--- Start ---

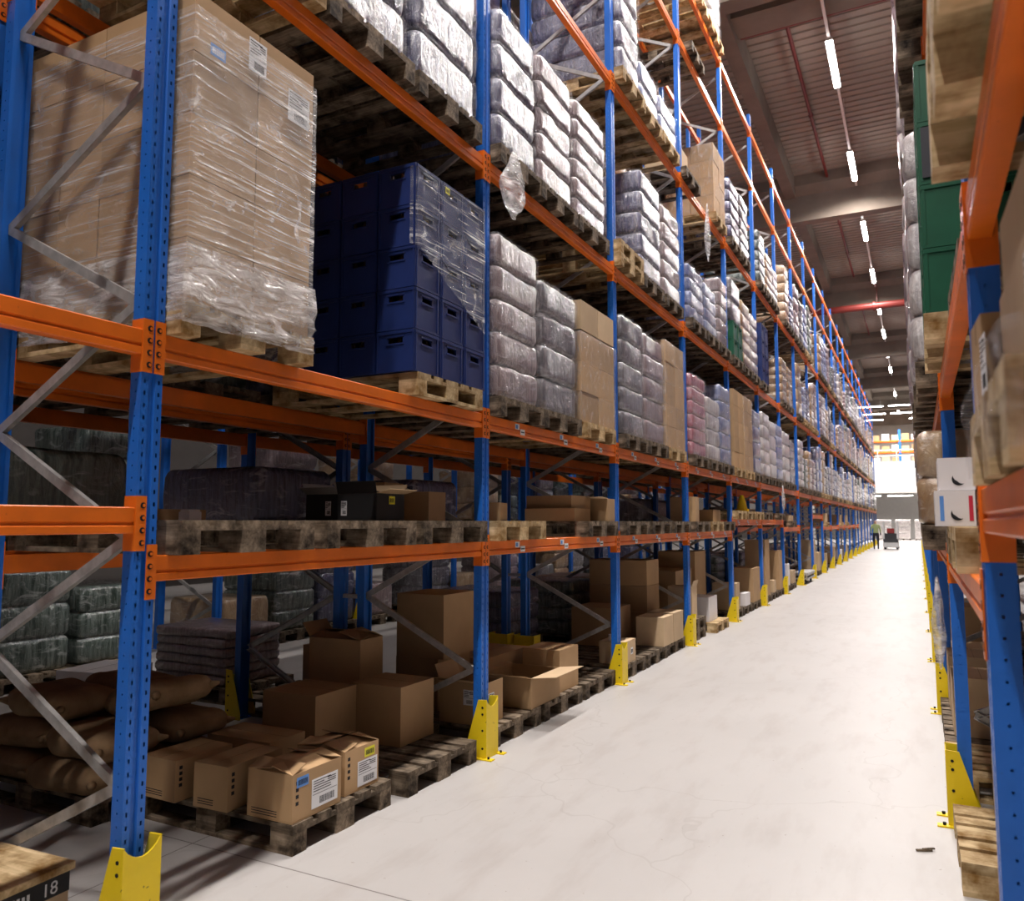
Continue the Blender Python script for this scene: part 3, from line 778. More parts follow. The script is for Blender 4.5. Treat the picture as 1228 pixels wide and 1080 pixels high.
# cartons, film round the lower rows
def carton_stack(i, lev, y0, y1, rows, ch, loose, film_, xx=PX, cols=2, deep=3, mat=CARD, zt=None, seed=0, pk='light', near=True):
    z = LS[lev]; yc = (y0+y1)/2; where = 'long racking, %s level, %s bay' % (LN[lev], ORD[i+1])
    sp = SP[int(max(0,min(2,(yc-(Y0+BAY*i))//.93)))]
    pallet(xx, yc, z, 'pallet under the brown cartons, %s, %s place' % (where, sp), 'pallets in the long racking', pk, near)
    w = 1.14/deep; d = (y1-y0-.03)/cols
    t = empty('carton_stack', 'stack of brown cartons in film, %s, %s place' % (where, sp), 'pallet load', (xx,yc,z+.145), 0, 'stacks of brown cartons')
    me = card_box(w-.006, d-.006, ch-.004, None, mat).mesh('carton', [mat, TAPE])
    for c in range(rows):
        for a in range(deep):
            for b in range(cols):
                if c < rows-1 and 0 < a < deep-1 and 0 < b < cols-1: continue
                link('carton', me, t, (-.57+w*(a+.5)+R.uniform(-.004,.004), -(y1-y0-.03)/2+d*(b+.5), c*ch), .003)
    hh = rows*ch
    zs = [(.005,-.008)]+[(hh*q/8, -.008-.004*(q%2)) for q in range(1,8)]+[(hh*.985,-.012),(hh+.012,.03)]
    if film_: link('stretch_film', soft_mesh('stretch_film', FILMV, 1.15, y1-y0-.02, zs, .02, amp=.010, seed=seed+4, cap=False, n=10), t)
    if loose:
        for b in range(loose):
            carton(xx+.57-w/2, yc-(y1-y0-.03)/2+d*(b+.5), z+.145+hh+.014, w-.01, d-.01, ch*.98, 'unwrapped brown carton, %s of two side by side on top of the wrapped cartons' % ORD[b], 'loose cartons on a wrapped stack', CARDP)
    return t
carton_stack(1,2,6.66,7.58,3,.285,2,True,cols=2,deep=3)
put(2,2,7.80,8.58,'grey',5,3.85,seed=2)
put(2,2,8.62,9.40,'mauve',5,3.82,seed=0)
carton_stack(2,2,9.42,10.30,5,.27,0,True,cols=2,deep=4,seed=3)
put(3,2,10.68,11.55,'red',6,3.70,seed=1)
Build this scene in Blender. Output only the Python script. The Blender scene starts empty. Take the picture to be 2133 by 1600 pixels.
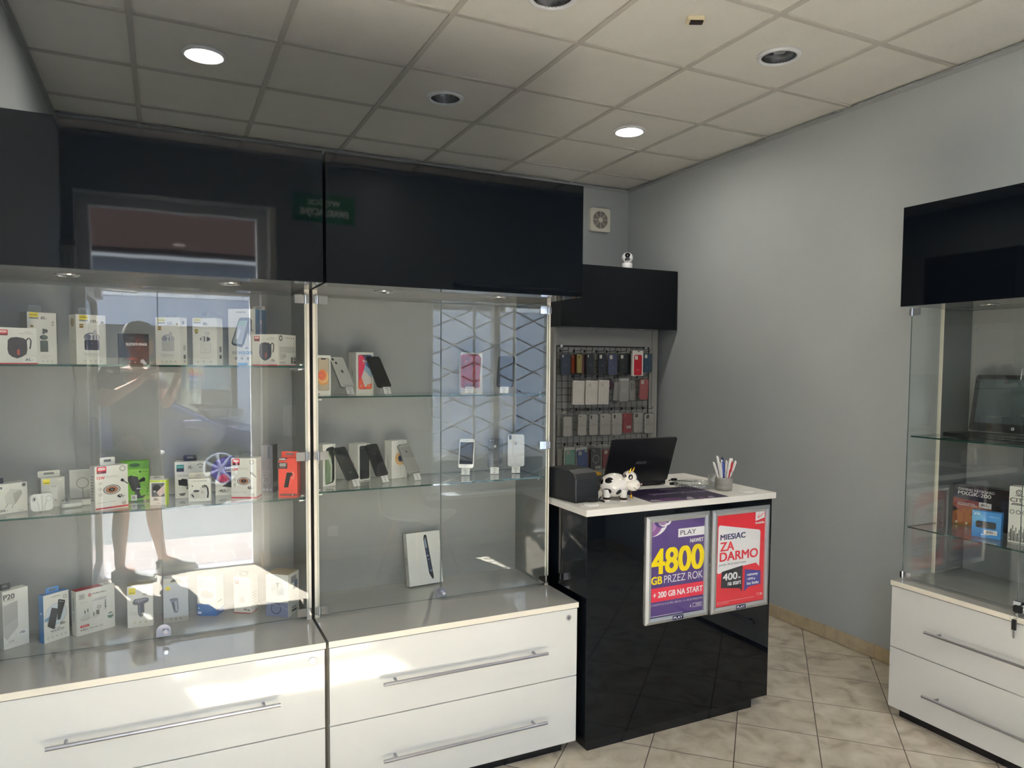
import bpy, bmesh, math, random
from mathutils import Vector, Matrix
random.seed(7)
SC = bpy.context.scene
COL = SC.collection

# ------------------------------------------------------------------ camera, light, exposure
def look(ob, loc, fwd, up):
    f = Vector(fwd).normalized(); u = Vector(up); r = f.cross(u).normalized(); u = r.cross(f)
    m = Matrix((r, u, -f)).transposed().to_4x4(); m.translation = loc
    ob.matrix_world = m

CAM_YAW, CAM_PITCH, CAM_ROLL, CAM_F = 0.4545, -0.0533, 0.0070, 1501.34   # focal length in pixels of the 2133 px frame
CAM_LOC = Vector((0.1062, -3.4536, 1.5727))
cam = bpy.data.cameras.new('camera'); cam_ob = bpy.data.objects.new('camera', cam); COL.objects.link(cam_ob)
cam.sensor_fit = 'HORIZONTAL'; cam.sensor_width = 36.0; cam.lens = CAM_F / 2133 * 36
cam.shift_x = -(1075.39 - 1066.5) / 2133; cam.shift_y = (843.10 - 800) / 2133
cam.clip_start = 0.02; cam.clip_end = 200
sy, cy = math.sin(CAM_YAW), math.cos(CAM_YAW); sp, cp = math.sin(CAM_PITCH), math.cos(CAM_PITCH)
fwd = Vector((sy*cp, cy*cp, sp)); rt0 = Vector((cy, -sy, 0)); up0 = Vector((-sy*sp, -cy*sp, cp))
look(cam_ob, CAM_LOC, fwd, up0*math.cos(CAM_ROLL) - rt0*math.sin(CAM_ROLL))
SC.camera = cam_ob

world = bpy.data.worlds.new('sky'); SC.world = world; world.use_nodes = True
nt = world.node_tree; nt.nodes.clear()
wo = nt.nodes.new('ShaderNodeOutputWorld'); bg = nt.nodes.new('ShaderNodeBackground')
tc = nt.nodes.new('ShaderNodeTexCoord'); sep = nt.nodes.new('ShaderNodeSeparateXYZ'); rp = nt.nodes.new('ShaderNodeValToRGB')
nt.links.new(tc.outputs['Generated'], sep.inputs[0]); nt.links.new(sep.outputs['Z'], rp.inputs[0])
rp.color_ramp.elements[0].position = 0.0; rp.color_ramp.elements[0].color = (0.90, 0.95, 1.0, 1)
rp.color_ramp.elements[1].position = 0.7; rp.color_ramp.elements[1].color = (0.62, 0.78, 1.0, 1)
nt.links.new(rp.outputs[0], bg.inputs[0]); nt.links.new(bg.outputs[0], wo.inputs[0])
bg.inputs[1].default_value = 8.5

SUN_EL = math.radians(51.0); SUN_AZ = Vector((0.262, 0.965, 0)).normalized()     # direction in which the light travels
sun = bpy.data.lights.new('sun', 'SUN'); sun_ob = bpy.data.objects.new('sun', sun); COL.objects.link(sun_ob)
sun.energy = 125.0; sun.angle = math.radians(0.53); sun.color = (1.0, 0.98, 0.95)
sd = SUN_AZ*math.cos(SUN_EL) + Vector((0, 0, -math.sin(SUN_EL)))
sun_ob.rotation_euler = sd.to_track_quat('-Z', 'Y').to_euler(); sun_ob.location = (-3, -14, 12)

vs = SC.view_settings
SC.display_settings.display_device = 'sRGB'
vs.view_transform = 'Standard'; vs.look = 'None'; vs.exposure = 0.52; vs.gamma = 1.0; vs.use_curve_mapping = False
cy_ = SC.cycles
cy_.use_denoising = True; cy_.max_bounces = 14; cy_.diffuse_bounces = 6; cy_.glossy_bounces = 6; cy_.transmission_bounces = 8
cy_.transparent_max_bounces = 40; cy_.sample_clamp_indirect = 12.0; cy_.caustics_reflective = False; cy_.caustics_refractive = False
cy_.blur_glossy = 0.5

# ------------------------------------------------------------------ helpers
def lin(c):
    if isinstance(c, int): c = ((c >> 16) & 255, (c >> 8) & 255, c & 255)
    r = []
    for v in c:
        v /= 255.0; r.append(v/12.92 if v <= 0.04045 else ((v+0.055)/1.055)**2.4)
    return (*r, 1.0)

MATS = {}
def mat(name, col=(200, 200, 200), rough=0.5, metal=0.0, spec=0.5, bump=0.0, bscale=40.0, vary=0.0, vscale=6.0, coat=0.0, emit=None, estr=0.0, detail=4.0):
    if name in MATS: return MATS[name]
    m = bpy.data.materials.new(name); m.use_nodes = True; n = m.node_tree; b = n.nodes['Principled BSDF']
    L = lin(col)
    b.inputs['Base Color'].default_value = L; b.inputs['Roughness'].default_value = rough; b.inputs['Metallic'].default_value = metal
    b.inputs['Specular IOR Level'].default_value = spec; b.inputs['Coat Weight'].default_value = coat
    m.diffuse_color = L
    if bump or vary:
        t = n.nodes.new('ShaderNodeTexCoord')
    if vary:
        z = n.nodes.new('ShaderNodeTexNoise'); z.inputs['Scale'].default_value = vscale; z.inputs['Detail'].default_value = 5
        n.links.new(t.outputs['Object'], z.inputs['Vector'])
        r = n.nodes.new('ShaderNodeMapRange'); r.inputs[1].default_value = 0.3; r.inputs[2].default_value = 0.7
        r.inputs[3].default_value = 1-vary; r.inputs[4].default_value = 1+vary
        n.links.new(z.outputs[0], r.inputs[0])
        x = n.nodes.new('ShaderNodeMix'); x.data_type = 'RGBA'; x.blend_type = 'MULTIPLY'; x.inputs[0].default_value = 1
        x.inputs[6].default_value = L; n.links.new(r.outputs[0], x.inputs[7]); n.links.new(x.outputs[2], b.inputs['Base Color'])
    if bump:
        z = n.nodes.new('ShaderNodeTexNoise'); z.inputs['Scale'].default_value = bscale; z.inputs['Detail'].default_value = detail
        n.links.new(t.outputs['Object'], z.inputs['Vector'])
        u = n.nodes.new('ShaderNodeBump'); u.inputs['Strength'].default_value = bump; u.inputs['Distance'].default_value = 0.01
        n.links.new(z.outputs[0], u.inputs['Height']); n.links.new(u.outputs[0], b.inputs['Normal'])
    if emit is not None:
        b.inputs['Emission Color'].default_value = lin(emit); b.inputs['Emission Strength'].default_value = estr
    MATS[name] = m
    return m

def glass(name, tint=(0.97, 0.985, 0.98), r0=0.04, rough=0.0):
    """thin clear pane: Schlick reflection over a lightly tinted see-through body (two faces per pane)"""
    if name in MATS: return MATS[name]
    m = bpy.data.materials.new(name); m.use_nodes = True; n = m.node_tree; n.nodes.clear()
    o = n.nodes.new('ShaderNodeOutputMaterial'); mix = n.nodes.new('ShaderNodeMixShader')
    t = n.nodes.new('ShaderNodeBsdfTransparent'); g = n.nodes.new('ShaderNodeBsdfGlossy')
    t.inputs[0].default_value = (*tint, 1); g.inputs['Roughness'].default_value = rough; g.inputs['Color'].default_value = (1, 1, 1, 1)
    ge = n.nodes.new('ShaderNodeNewGeometry'); d = n.nodes.new('ShaderNodeVectorMath'); d.operation = 'DOT_PRODUCT'
    n.links.new(ge.outputs['Incoming'], d.inputs[0]); n.links.new(ge.outputs['Normal'], d.inputs[1])
    def mth(op, a, bv=None):
        k = n.nodes.new('ShaderNodeMath'); k.operation = op
        for i, q in enumerate((a, bv)):
            if q is None: continue
            if hasattr(q, 'links'): n.links.new(q, k.inputs[i])
            else: k.inputs[i].default_value = q
        return k.outputs[0]
    f = mth('ABSOLUTE', d.outputs['Value']); f = mth('SUBTRACT', 1.0, f); f = mth('POWER', f, 5.0)
    f = mth('MULTIPLY', f, 1-r0); f = mth('ADD', f, r0)
    n.links.new(f, mix.inputs[0]); n.links.new(t.outputs[0], mix.inputs[1]); n.links.new(g.outputs[0], mix.inputs[2])
    n.links.new(mix.outputs[0], o.inputs[0])
    MATS[name] = m
    return m

def ink(c):
    return mat('ink_%06x' % c, c, 0.42, spec=0.35)

def rotz(a): return Matrix.Rotation(a, 4, 'Z')

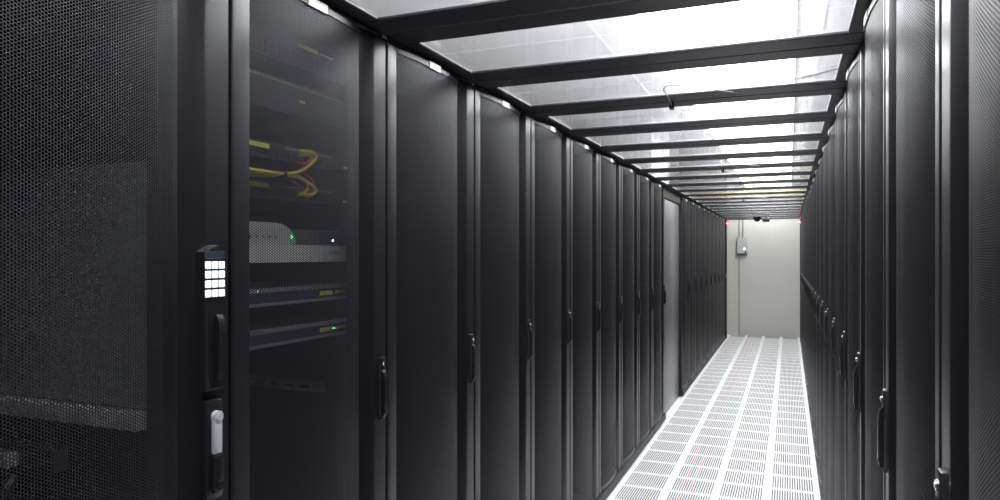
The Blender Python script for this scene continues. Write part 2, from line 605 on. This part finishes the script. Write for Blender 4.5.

--- End ---

### WRITTEN PROBLEM
Above are the records; repeat their lines from the first through the line containing "put(3,2,10.68,11.55,'red',6,3.70,seed=1)", and leave out each picture.

### THE RESULT
Continue the Blender Python script for this scene: part 3, from line 778. More parts follow. The script is for Blender 4.5. Treat the picture as 1228 pixels wide and 1080 pixels high.
# cartons, film round the lower rows
def carton_stack(i, lev, y0, y1, rows, ch, loose, film_, xx=PX, cols=2, deep=3, mat=CARD, zt=None, seed=0, pk='light', near=True):
    z = LS[lev]; yc = (y0+y1)/2; where = 'long racking, %s level, %s bay' % (LN[lev], ORD[i+1])
    sp = SP[int(max(0,min(2,(yc-(Y0+BAY*i))//.93)))]
    pallet(xx, yc, z, 'pallet under the brown cartons, %s, %s place' % (where, sp), 'pallets in the long racking', pk, near)
    w = 1.14/deep; d = (y1-y0-.03)/cols
    t = empty('carton_stack', 'stack of brown cartons in film, %s, %s place' % (where, sp), 'pallet load', (xx,yc,z+.145), 0, 'stacks of brown cartons')
    me = card_box(w-.006, d-.006, ch-.004, None, mat).mesh('carton', [mat, TAPE])
    for c in range(rows):
        for a in range(deep):
            for b in range(cols):
                if c < rows-1 and 0 < a < deep-1 and 0 < b < cols-1: continue
                link('carton', me, t, (-.57+w*(a+.5)+R.uniform(-.004,.004), -(y1-y0-.03)/2+d*(b+.5), c*ch), .003)
    hh = rows*ch
    zs = [(.005,-.008)]+[(hh*q/8, -.008-.004*(q%2)) for q in range(1,8)]+[(hh*.985,-.012),(hh+.012,.03)]
    if film_: link('stretch_film', soft_mesh('stretch_film', FILMV, 1.15, y1-y0-.02, zs, .02, amp=.010, seed=seed+4, cap=False, n=10), t)
    if loose:
        for b in range(loose):
            carton(xx+.57-w/2, yc-(y1-y0-.03)/2+d*(b+.5), z+.145+hh+.014, w-.01, d-.01, ch*.98, 'unwrapped brown carton, %s of two side by side on top of the wrapped cartons' % ORD[b], 'loose cartons on a wrapped stack', CARDP)
    return t
carton_stack(1,2,6.66,7.58,3,.285,2,True,cols=2,deep=3)
put(2,2,7.80,8.58,'grey',5,3.85,seed=2)
put(2,2,8.62,9.40,'mauve',5,3.82,seed=0)
carton_stack(2,2,9.42,10.30,5,.27,0,True,cols=2,deep=4,seed=3)
put(3,2,10.68,11.55,'red',6,3.70,seed=1)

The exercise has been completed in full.